Written instruction:
Include in the output exactly the lines from the opening of the data through the line containing "scn = bpy.context.scene", and nothing more.

Information supplied:
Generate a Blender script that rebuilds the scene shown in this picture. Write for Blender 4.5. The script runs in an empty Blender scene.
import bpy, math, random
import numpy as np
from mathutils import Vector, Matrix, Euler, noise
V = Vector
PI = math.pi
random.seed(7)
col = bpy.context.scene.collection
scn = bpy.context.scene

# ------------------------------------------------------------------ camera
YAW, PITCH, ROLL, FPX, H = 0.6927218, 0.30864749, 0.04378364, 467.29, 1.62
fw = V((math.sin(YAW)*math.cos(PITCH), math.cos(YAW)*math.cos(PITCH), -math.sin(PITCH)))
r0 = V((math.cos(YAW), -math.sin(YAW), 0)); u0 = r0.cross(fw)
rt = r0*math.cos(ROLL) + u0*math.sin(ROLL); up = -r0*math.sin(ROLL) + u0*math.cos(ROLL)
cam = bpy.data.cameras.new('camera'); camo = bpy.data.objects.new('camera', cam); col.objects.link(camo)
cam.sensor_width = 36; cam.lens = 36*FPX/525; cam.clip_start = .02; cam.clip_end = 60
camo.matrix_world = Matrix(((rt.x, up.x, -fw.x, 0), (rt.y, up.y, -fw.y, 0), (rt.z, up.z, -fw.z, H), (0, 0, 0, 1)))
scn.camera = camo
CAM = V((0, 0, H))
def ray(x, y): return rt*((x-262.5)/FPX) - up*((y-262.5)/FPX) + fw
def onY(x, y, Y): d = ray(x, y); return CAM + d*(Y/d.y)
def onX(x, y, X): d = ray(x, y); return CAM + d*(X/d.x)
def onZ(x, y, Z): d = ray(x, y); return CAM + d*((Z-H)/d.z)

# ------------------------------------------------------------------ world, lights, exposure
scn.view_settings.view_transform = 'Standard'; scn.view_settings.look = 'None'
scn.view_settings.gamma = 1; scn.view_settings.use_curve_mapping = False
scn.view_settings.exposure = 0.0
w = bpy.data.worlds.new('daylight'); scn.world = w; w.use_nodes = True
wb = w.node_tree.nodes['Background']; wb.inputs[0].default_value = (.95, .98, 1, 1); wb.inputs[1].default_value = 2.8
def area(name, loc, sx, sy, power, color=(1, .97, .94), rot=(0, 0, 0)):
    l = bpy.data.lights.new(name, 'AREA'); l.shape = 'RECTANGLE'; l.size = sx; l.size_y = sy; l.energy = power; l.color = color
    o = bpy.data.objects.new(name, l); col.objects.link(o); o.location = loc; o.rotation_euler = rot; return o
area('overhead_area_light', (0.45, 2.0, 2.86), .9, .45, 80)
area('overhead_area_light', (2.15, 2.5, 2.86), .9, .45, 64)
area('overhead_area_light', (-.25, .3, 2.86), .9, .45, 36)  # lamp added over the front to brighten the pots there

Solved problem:
Generate a Blender script that rebuilds the scene shown in this picture. Write for Blender 4.5. The script runs in an empty Blender scene.
import bpy, math, random
import numpy as np
from mathutils import Vector, Matrix, Euler, noise
V = Vector
PI = math.pi
random.seed(7)
col = bpy.context.scene.collection
scn = bpy.context.scene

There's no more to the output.